The patches making use of this driver in Wine can be retrieved or browsed
here:
https://repo.or.cz/wine/zf.git/shortlog/refs/heads/ntsync5
I don't support GE has it in his builds? Last time I tried, building Wine was a bit of a pain.
It doesn't seem so. I tried to build a GE-compatible ntsync build, uploaded here (thanks Arek for hosting):
https://f002.backblazeb2.com/file/wine-ntsync/ntsync-wine.tar.xz
Some aspects of the implementation may deserve particular comment:
In the interest of performance, each object is governed only by a single
spinlock. However, NTSYNC_IOC_WAIT_ALL requires that the state of multiple objects be changed as a single atomic operation. In order to achieve this, we first take a device-wide lock ("wait_all_lock") any time we are going to lock more than one object at a time.
The maximum number of objects that can be used in a vectored wait, and therefore the maximum that can be locked simultaneously, is 64. This number is NT's own limit.
The acquisition of multiple spinlocks will degrade performance. This is a conscious choice, however. Wait-for-all is known to be a very rare operation in practice, especially with counts that approach the maximum, and it is the intent of the ntsync driver to optimize wait-for-any at the expense of wait-for-all as much as possible.
Per the example of percpu-rwsem, it would be possible to create a mutex-spinlock hybrid scheme, where single locks are spinlocks while held, but can block when the global thing is pending. And the global lock is always mutex like.
If all that is worth it, I don't know. Nesting 64 spinlocks doesn't give me warm and fuzzy feelings though.

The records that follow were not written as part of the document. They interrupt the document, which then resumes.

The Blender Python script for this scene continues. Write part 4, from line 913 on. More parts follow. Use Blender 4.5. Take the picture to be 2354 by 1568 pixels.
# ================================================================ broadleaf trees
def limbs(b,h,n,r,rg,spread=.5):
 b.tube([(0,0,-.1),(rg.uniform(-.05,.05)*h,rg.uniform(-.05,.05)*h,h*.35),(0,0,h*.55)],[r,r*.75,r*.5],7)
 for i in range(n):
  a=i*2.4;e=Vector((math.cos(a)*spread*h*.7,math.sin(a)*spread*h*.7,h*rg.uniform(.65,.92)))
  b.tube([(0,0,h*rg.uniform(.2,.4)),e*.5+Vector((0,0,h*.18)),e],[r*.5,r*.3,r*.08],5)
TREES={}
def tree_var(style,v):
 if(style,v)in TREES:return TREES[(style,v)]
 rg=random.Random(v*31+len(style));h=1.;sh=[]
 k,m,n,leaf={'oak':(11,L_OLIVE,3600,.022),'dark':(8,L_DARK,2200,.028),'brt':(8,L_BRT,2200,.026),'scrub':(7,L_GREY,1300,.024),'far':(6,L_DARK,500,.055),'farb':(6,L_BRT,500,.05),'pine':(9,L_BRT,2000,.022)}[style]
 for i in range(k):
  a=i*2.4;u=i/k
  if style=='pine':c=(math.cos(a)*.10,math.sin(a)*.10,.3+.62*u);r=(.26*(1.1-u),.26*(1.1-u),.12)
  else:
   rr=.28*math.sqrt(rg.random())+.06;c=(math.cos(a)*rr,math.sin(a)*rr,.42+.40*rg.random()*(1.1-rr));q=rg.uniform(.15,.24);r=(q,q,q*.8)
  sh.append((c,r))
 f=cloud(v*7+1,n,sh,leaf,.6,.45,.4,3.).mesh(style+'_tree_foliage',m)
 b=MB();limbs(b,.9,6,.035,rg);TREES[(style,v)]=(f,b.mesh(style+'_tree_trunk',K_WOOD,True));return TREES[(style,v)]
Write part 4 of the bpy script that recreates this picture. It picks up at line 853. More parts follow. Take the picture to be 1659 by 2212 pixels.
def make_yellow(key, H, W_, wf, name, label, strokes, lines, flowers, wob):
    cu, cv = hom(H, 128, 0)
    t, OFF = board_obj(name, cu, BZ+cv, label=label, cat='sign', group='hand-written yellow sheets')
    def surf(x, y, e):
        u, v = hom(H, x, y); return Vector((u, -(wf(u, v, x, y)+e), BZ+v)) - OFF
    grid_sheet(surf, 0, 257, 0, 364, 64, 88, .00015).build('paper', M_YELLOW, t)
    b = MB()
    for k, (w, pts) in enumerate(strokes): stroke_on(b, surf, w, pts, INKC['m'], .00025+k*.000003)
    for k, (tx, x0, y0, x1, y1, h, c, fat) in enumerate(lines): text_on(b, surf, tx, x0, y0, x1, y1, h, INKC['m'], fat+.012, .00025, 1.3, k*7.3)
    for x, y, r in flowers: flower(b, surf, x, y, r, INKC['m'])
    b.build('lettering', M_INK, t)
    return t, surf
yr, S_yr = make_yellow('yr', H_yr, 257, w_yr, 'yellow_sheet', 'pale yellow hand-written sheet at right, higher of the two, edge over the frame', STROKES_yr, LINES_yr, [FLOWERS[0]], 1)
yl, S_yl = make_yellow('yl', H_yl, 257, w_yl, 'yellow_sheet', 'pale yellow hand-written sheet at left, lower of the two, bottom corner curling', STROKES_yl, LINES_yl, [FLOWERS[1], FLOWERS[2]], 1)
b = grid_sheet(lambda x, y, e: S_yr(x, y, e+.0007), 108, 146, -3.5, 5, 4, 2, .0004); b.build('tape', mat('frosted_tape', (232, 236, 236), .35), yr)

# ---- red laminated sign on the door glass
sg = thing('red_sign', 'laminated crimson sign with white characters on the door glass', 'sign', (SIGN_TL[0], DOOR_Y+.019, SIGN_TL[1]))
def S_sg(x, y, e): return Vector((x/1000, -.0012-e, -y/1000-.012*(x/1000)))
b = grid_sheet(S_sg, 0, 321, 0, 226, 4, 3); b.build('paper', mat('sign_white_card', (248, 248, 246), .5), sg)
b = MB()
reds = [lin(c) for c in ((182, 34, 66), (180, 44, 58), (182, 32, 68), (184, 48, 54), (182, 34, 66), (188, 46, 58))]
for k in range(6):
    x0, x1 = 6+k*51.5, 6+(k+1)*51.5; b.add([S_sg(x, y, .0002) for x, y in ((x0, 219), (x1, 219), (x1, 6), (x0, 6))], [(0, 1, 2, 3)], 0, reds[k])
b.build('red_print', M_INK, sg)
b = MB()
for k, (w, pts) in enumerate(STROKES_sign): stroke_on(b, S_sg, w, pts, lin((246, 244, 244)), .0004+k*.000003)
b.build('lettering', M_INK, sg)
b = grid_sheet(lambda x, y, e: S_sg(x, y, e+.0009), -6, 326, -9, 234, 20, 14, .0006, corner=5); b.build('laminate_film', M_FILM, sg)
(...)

Is the concern about poor performance when ntsync is in use, or is nesting a lot of spinlocks like that something that could cause problems for unrelated tasks? I'm not familiar enough with the scheduler to know if this can be abused.
I think we don't care about performance problems within Wine, at least. FWIW, the scheme here is actually similar to what Windows does (as described by one of their kernel engineers), although slightly different. NT nests spinlocks as well, but instead of using the outer lock like our "wait_all_lock" to prevent lock inversion, they instead sort the inner locks (by address, I assume).
If there's deeper problems... I can look into (ab)using a rwlock for this purpose, at least for now.
In any case making wait_all_lock into a sleeping mutex instead of a spinlock should be fine. I'll rerun performance tests but I don't expect it to cause any problems.
On Tuesday, 16 April 2024 16:18:24 CDT Elizabeth Figura wrote:
On Tuesday, 16 April 2024 03:14:21 CDT Peter Zijlstra wrote:
I don't support GE has it in his builds? Last time I tried, building Wine was a bit of a pain.
It doesn't seem so. I tried to build a GE-compatible ntsync build, uploaded here (thanks Arek for hosting):
https://f002.backblazeb2.com/file/wine-ntsync/ntsync-wine.tar.xz
Oops, the initial version I uploaded had broken paths. Should be fixed now.
(It's also broken on an unpatched kernel unless explicitly disabled with WINE_DISABLE_FAST_SYNC=1. Not sure what I messed up there—it should fall back cleanly—but hopefully shouldn't be too important for testing.)